Directive:
Reproduce only the top of the records, down to and including the line containing "scene.camera = cam".
□ □ □
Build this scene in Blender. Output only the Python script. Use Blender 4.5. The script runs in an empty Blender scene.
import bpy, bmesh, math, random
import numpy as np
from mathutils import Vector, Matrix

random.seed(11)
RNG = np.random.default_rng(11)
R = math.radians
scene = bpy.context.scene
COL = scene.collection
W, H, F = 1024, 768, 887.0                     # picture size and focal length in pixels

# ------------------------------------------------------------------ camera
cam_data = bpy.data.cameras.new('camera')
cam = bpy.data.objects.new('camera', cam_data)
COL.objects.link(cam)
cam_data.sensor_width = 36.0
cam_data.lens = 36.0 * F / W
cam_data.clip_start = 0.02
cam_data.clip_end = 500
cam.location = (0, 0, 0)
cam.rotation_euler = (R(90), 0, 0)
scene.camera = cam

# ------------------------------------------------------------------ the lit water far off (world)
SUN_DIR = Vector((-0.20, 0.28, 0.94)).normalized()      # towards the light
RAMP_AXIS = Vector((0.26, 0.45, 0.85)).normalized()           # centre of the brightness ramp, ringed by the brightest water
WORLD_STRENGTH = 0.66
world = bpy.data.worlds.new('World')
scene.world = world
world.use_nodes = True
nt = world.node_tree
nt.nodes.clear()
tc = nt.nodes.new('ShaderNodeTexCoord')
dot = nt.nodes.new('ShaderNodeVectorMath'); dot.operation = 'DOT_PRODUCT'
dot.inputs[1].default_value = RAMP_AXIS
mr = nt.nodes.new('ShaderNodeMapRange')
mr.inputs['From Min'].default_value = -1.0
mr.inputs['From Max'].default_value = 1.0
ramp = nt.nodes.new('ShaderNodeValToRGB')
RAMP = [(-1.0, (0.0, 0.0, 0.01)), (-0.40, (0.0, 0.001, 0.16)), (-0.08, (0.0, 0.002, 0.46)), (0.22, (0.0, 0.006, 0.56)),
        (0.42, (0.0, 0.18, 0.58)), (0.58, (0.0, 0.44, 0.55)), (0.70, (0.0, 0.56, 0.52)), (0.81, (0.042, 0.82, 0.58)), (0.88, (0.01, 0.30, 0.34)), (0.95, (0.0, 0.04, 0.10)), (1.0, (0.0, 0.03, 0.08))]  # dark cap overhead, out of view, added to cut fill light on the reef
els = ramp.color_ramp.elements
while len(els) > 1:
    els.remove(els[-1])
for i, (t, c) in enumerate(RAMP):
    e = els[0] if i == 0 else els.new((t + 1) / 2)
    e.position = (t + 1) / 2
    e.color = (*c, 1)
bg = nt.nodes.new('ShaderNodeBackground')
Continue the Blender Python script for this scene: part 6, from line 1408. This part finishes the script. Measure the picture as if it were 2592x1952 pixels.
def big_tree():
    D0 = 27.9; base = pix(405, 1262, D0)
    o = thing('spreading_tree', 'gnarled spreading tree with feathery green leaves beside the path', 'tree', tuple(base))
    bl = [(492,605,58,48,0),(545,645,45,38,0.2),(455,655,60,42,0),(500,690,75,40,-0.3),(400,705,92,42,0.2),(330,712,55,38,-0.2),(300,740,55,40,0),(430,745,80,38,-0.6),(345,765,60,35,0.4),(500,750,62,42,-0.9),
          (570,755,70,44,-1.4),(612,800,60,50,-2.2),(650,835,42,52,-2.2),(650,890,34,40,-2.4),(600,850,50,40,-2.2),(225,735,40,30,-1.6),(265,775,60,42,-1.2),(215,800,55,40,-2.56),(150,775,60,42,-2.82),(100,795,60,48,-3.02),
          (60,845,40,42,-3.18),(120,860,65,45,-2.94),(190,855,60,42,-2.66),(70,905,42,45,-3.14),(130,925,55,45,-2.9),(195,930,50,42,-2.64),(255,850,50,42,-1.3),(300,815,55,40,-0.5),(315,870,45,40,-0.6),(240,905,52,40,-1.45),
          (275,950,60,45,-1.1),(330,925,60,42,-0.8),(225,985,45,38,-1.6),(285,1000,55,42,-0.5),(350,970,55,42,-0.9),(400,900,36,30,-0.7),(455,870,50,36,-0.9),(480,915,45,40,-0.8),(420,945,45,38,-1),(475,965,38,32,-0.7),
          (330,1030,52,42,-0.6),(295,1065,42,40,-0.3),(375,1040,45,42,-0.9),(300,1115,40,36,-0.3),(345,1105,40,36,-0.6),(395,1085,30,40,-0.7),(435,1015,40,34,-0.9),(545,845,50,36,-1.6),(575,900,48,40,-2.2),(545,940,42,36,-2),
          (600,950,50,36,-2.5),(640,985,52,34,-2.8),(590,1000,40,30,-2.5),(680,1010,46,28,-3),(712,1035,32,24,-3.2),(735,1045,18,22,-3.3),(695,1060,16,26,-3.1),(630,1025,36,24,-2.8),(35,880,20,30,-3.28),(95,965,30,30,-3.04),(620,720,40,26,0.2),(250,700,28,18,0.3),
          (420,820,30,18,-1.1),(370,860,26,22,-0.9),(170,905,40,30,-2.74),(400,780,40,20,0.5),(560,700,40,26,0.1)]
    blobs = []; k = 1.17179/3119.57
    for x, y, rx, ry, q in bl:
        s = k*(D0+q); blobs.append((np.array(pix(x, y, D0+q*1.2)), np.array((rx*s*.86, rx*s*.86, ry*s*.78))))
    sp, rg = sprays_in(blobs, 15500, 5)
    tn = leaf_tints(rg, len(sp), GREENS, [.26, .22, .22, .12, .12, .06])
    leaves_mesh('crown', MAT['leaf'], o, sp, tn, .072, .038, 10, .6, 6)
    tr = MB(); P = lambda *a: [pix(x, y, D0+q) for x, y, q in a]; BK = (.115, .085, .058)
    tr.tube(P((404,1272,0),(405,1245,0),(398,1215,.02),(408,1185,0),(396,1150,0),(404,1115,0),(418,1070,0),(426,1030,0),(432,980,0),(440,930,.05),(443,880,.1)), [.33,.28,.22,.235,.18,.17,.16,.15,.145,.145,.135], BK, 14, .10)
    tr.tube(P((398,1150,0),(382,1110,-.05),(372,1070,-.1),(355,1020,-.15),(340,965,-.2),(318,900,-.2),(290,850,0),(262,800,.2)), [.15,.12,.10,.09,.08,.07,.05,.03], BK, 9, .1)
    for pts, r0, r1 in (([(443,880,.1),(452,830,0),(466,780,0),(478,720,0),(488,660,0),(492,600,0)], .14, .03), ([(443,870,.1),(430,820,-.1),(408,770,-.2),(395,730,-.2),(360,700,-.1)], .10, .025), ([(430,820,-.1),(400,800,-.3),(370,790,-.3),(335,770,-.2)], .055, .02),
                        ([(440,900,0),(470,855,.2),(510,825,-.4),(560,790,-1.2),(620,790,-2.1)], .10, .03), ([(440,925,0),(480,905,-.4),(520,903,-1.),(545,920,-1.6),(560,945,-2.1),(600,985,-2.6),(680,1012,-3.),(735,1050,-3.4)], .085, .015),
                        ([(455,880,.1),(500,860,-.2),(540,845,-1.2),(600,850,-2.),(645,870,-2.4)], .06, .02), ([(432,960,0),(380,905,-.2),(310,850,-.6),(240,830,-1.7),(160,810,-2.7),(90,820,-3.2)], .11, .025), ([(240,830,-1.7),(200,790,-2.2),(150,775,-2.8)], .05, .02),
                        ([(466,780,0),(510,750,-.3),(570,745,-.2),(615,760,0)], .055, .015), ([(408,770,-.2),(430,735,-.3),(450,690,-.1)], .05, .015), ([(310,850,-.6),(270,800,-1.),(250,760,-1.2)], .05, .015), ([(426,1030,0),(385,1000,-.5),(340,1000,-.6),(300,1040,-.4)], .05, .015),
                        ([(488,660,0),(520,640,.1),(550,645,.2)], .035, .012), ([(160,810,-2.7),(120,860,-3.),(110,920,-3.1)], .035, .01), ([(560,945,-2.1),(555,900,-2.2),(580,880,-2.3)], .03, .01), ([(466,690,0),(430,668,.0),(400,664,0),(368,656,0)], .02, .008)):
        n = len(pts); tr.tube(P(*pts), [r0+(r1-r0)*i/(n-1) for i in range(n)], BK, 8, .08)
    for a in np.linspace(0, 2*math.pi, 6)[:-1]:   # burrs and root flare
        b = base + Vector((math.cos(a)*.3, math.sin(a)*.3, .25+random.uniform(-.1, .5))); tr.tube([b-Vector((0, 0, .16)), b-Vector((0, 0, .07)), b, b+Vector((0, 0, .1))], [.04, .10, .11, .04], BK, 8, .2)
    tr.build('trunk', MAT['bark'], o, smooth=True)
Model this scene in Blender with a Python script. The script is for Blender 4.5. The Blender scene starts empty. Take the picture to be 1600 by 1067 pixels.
□ □ □
Task result:
Build this scene in Blender. Output only the Python script. Use Blender 4.5. The script runs in an empty Blender scene.
import bpy, bmesh, math, random
import numpy as np
from mathutils import Vector, Matrix

random.seed(11)
RNG = np.random.default_rng(11)
R = math.radians
scene = bpy.context.scene
COL = scene.collection
W, H, F = 1024, 768, 887.0                     # picture size and focal length in pixels

# ------------------------------------------------------------------ camera
cam_data = bpy.data.cameras.new('camera')
cam = bpy.data.objects.new('camera', cam_data)
COL.objects.link(cam)
cam_data.sensor_width = 36.0
cam_data.lens = 36.0 * F / W
cam_data.clip_start = 0.02
cam_data.clip_end = 500
cam.location = (0, 0, 0)
cam.rotation_euler = (R(90), 0, 0)
scene.camera = cam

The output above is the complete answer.